— Required work —
Quote from the first line below through the line that contains "R = math.radians", both included, and leave the pictures out.

## begin

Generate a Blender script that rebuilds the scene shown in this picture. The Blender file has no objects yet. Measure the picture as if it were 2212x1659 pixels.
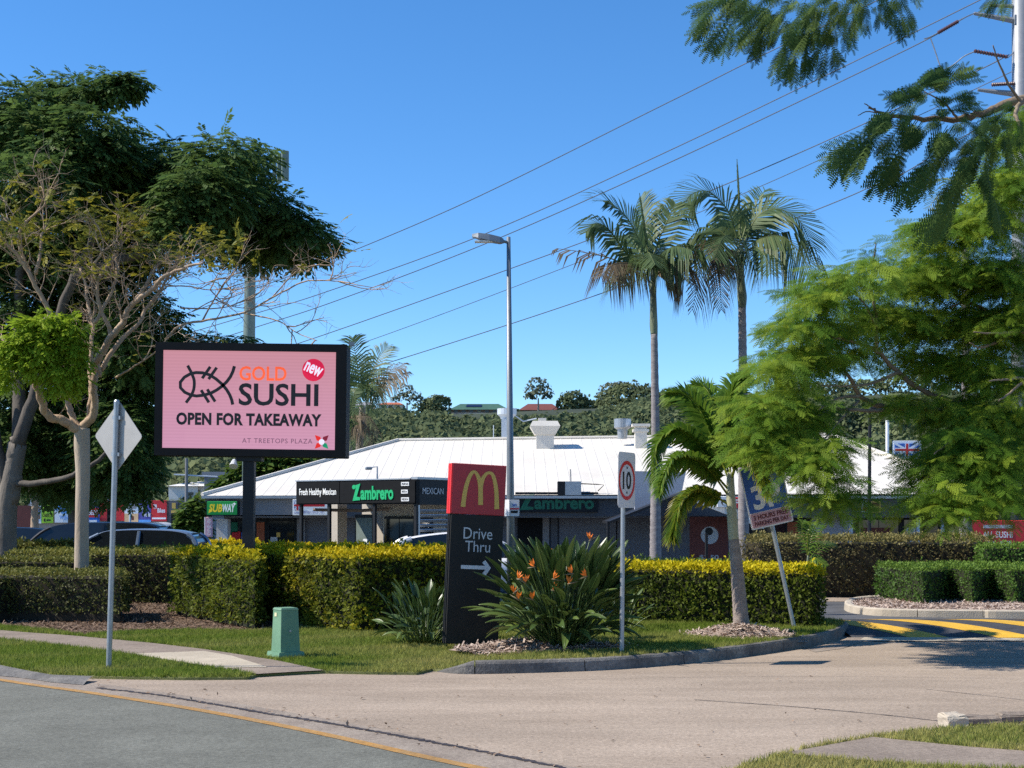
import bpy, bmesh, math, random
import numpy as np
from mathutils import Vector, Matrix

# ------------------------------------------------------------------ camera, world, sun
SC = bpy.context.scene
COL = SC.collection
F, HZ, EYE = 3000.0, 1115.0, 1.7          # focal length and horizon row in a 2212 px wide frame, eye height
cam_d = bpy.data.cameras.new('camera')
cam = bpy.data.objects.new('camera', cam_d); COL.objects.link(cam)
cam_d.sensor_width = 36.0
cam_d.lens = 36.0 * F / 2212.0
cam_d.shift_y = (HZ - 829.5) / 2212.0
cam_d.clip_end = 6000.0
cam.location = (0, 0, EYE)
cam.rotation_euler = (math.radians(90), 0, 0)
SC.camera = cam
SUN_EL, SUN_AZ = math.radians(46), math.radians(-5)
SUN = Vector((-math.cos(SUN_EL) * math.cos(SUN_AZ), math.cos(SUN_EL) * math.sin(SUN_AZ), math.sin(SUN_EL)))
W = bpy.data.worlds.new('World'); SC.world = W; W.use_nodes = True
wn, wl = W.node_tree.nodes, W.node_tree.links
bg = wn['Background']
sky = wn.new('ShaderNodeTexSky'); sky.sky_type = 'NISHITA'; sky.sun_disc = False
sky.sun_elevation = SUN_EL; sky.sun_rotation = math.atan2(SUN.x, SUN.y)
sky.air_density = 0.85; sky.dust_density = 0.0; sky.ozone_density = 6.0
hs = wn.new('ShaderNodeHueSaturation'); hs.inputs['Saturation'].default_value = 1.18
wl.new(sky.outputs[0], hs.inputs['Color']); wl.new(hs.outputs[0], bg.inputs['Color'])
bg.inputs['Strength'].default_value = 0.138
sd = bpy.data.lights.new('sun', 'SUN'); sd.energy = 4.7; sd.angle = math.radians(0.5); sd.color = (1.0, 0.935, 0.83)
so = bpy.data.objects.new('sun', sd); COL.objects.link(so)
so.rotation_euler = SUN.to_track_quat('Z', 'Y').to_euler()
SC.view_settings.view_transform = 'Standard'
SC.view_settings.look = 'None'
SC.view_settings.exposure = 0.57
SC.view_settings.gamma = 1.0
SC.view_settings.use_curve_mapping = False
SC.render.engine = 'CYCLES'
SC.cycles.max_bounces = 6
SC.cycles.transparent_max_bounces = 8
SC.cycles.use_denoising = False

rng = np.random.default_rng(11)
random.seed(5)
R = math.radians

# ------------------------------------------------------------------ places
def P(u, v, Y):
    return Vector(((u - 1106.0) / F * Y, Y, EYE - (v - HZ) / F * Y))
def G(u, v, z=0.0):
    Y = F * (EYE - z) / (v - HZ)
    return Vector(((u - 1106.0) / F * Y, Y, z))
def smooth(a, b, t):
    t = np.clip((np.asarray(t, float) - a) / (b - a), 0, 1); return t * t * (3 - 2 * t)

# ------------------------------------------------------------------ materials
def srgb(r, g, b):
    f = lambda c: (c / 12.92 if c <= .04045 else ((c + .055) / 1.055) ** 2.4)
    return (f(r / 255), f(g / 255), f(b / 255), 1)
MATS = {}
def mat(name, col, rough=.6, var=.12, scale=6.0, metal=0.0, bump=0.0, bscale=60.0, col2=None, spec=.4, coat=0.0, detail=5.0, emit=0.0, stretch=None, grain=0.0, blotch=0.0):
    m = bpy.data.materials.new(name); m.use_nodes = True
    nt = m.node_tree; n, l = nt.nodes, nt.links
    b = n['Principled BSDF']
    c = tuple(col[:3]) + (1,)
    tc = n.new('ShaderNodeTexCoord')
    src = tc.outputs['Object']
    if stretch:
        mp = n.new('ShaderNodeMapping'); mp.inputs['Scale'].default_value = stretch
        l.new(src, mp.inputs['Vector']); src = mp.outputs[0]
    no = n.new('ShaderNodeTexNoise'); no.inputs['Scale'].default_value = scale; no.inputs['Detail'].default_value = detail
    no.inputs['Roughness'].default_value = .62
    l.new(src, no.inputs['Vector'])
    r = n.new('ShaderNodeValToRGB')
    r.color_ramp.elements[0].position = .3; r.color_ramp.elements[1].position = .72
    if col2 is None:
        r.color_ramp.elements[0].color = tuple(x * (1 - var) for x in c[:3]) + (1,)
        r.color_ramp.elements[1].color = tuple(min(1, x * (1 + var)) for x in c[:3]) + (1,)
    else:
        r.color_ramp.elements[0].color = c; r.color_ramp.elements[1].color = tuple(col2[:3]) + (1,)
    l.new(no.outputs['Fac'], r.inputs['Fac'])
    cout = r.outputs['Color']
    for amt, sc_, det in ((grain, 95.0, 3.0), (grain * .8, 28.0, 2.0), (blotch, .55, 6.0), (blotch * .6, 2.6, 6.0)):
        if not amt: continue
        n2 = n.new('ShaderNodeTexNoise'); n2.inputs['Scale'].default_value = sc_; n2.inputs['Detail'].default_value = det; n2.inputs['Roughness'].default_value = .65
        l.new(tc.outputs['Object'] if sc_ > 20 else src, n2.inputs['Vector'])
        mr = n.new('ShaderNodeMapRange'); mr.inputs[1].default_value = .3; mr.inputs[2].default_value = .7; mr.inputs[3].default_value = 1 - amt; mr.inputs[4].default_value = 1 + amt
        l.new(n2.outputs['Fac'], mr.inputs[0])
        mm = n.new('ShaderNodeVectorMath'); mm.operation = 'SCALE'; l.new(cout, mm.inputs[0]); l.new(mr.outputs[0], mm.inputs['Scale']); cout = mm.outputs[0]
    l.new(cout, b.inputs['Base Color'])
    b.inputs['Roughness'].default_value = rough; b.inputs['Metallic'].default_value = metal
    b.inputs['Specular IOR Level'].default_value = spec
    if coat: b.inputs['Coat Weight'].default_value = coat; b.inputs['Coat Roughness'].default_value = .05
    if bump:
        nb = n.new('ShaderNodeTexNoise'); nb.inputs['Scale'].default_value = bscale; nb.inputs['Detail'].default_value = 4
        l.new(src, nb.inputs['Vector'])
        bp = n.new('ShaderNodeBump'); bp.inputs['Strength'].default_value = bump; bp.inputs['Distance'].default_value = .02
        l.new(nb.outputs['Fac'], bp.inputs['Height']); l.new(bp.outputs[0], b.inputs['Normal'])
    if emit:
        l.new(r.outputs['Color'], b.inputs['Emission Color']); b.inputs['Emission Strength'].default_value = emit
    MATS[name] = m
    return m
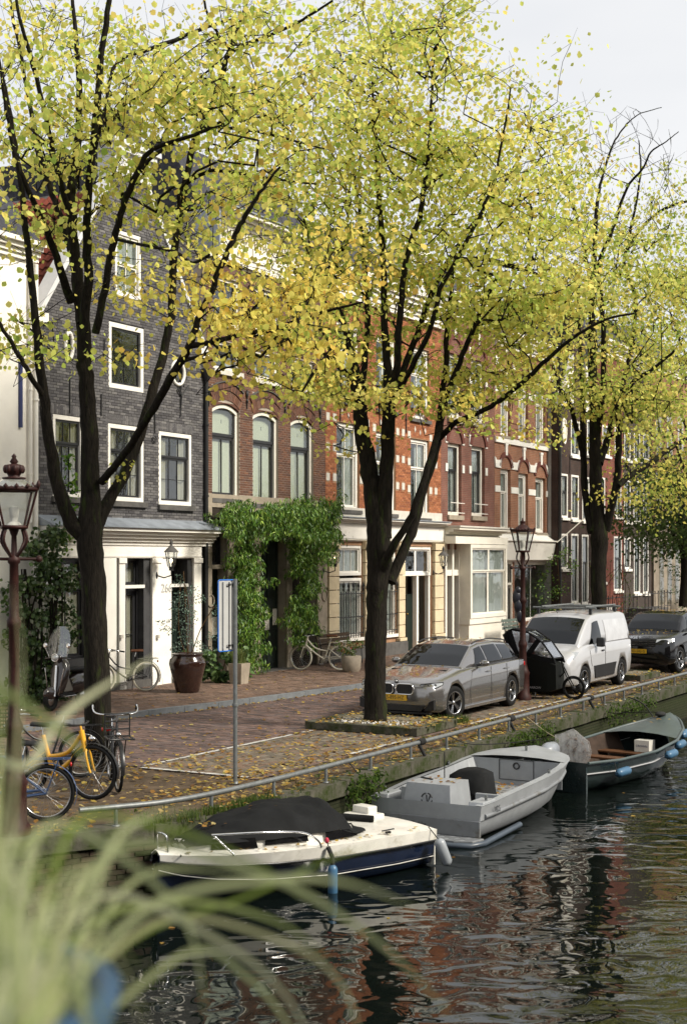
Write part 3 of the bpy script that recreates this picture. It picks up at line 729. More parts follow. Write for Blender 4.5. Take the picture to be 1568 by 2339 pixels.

## end

— Answer to the task —
Generate a Blender script that rebuilds the scene shown in this picture. The Blender file has no objects yet. Measure the picture as if it were 2212x1659 pixels.
import bpy, bmesh, math, random
import numpy as np
from mathutils import Vector, Matrix

# ------------------------------------------------------------------ camera, world, sun
SC = bpy.context.scene
COL = SC.collection
F, HZ, EYE = 3000.0, 1115.0, 1.7          # focal length and horizon row in a 2212 px wide frame, eye height
cam_d = bpy.data.cameras.new('camera')
cam = bpy.data.objects.new('camera', cam_d); COL.objects.link(cam)
cam_d.sensor_width = 36.0
cam_d.lens = 36.0 * F / 2212.0
cam_d.shift_y = (HZ - 829.5) / 2212.0
cam_d.clip_end = 6000.0
cam.location = (0, 0, EYE)
cam.rotation_euler = (math.radians(90), 0, 0)
SC.camera = cam
SUN_EL, SUN_AZ = math.radians(46), math.radians(-5)
SUN = Vector((-math.cos(SUN_EL) * math.cos(SUN_AZ), math.cos(SUN_EL) * math.sin(SUN_AZ), math.sin(SUN_EL)))
W = bpy.data.worlds.new('World'); SC.world = W; W.use_nodes = True
wn, wl = W.node_tree.nodes, W.node_tree.links
bg = wn['Background']
sky = wn.new('ShaderNodeTexSky'); sky.sky_type = 'NISHITA'; sky.sun_disc = False
sky.sun_elevation = SUN_EL; sky.sun_rotation = math.atan2(SUN.x, SUN.y)
sky.air_density = 0.85; sky.dust_density = 0.0; sky.ozone_density = 6.0
hs = wn.new('ShaderNodeHueSaturation'); hs.inputs['Saturation'].default_value = 1.18
wl.new(sky.outputs[0], hs.inputs['Color']); wl.new(hs.outputs[0], bg.inputs['Color'])
bg.inputs['Strength'].default_value = 0.138
sd = bpy.data.lights.new('sun', 'SUN'); sd.energy = 4.7; sd.angle = math.radians(0.5); sd.color = (1.0, 0.935, 0.83)
so = bpy.data.objects.new('sun', sd); COL.objects.link(so)
so.rotation_euler = SUN.to_track_quat('Z', 'Y').to_euler()
SC.view_settings.view_transform = 'Standard'
SC.view_settings.look = 'None'
SC.view_settings.exposure = 0.57
SC.view_settings.gamma = 1.0
SC.view_settings.use_curve_mapping = False
SC.render.engine = 'CYCLES'
SC.cycles.max_bounces = 6
SC.cycles.transparent_max_bounces = 8
SC.cycles.use_denoising = False

rng = np.random.default_rng(11)
random.seed(5)
R = math.radians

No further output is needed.